MLB Network will have a high-end drone camera covering the event. Its Speed Cam can track and keep up with runners. The depth-of-field handheld video cameras that have quickly become a coveted feature of live broadcasts will be very apparent.

So why the massive effort to cover what is in essence a series of workouts with no actual games? This is where a sports league and the network it owns and runs end up in a very symbiotic relationship. Major League Baseball wants the MLB draft combine to be a success because it needs top draft prospects to attend if its newest invention is going to be a successful long-term endeavor.

 

To get draft prospects to buy into coming to North Carolina for the combine weeks before the draft, the event needs to be seen as potentially boosting their draft stock (some agents are worried that for higher-profile prospects it carries more risk of hurting a player’s stock) or it needs to be something that is such a fixture of the draft season that most players will attend whether they work out or not.
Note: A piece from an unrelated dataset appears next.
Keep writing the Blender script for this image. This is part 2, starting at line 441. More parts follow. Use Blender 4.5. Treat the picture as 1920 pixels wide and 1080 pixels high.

MLB has shown flexibility in what it asks of attendees, which helped boost the number of potential draft picks who agreed to attend. Some pitchers will throw, some won’t. Some hitters will work out, some won’t. But the names of the prospects who are attending ended up being a reasonably impressive list of potential draftees. For a new event, that’s a significant start.

And the MLB Network is helping promote the event for the public. Having the MLB Network produce eyeballs for the event to demonstrate the significance of it is very helpful for MLB. But it’s also very helpful for MLB Network.

The two have worked together on the scheduling of Friday’s workouts—both MLB and the network want to make sure that the timing of events fit well into the broadcast schedule—and no one wants the best batting practice of the day to take place during a commercial break.

“It’s a league event. They came to us and said ‘you tell us what you need to make it a good television event,’ ” Weiner said. “They have been very open to setting the schedule for the day. Setting every hitting drill so we don’t miss it. Minute by minute it is set up. Infield drills. Baserunning drills. When outfielders come in. When pitchers throw on the mound. It’s been a good effort of going back and forth.”

The NFL Network found that the NFL Combine went from being a behind-the-scenes event purely held for NFL scouting departments to an event that draws hundreds of thousands of viewers every year (and eventually became an event that was simulcast on network TV).

So yes, there is evidence that fans of a sport will watch players run, jump and throw, even if there isn’t a game attached to it.

Friday is potentially a first in what could become a yearly fixture in the draft calendar. And if it goes well, it also could become a significant event on MLB Network’s schedule as well—even if the combine of 2031 may look very different than this initial version.

“It’s exciting to work on a project like this. It’s a blank slate,” said Marc Caiafa, MLB Network senior vice president of production. “You know things will happen that you will have to make an adjustment for next year. Next year will look different than this year.”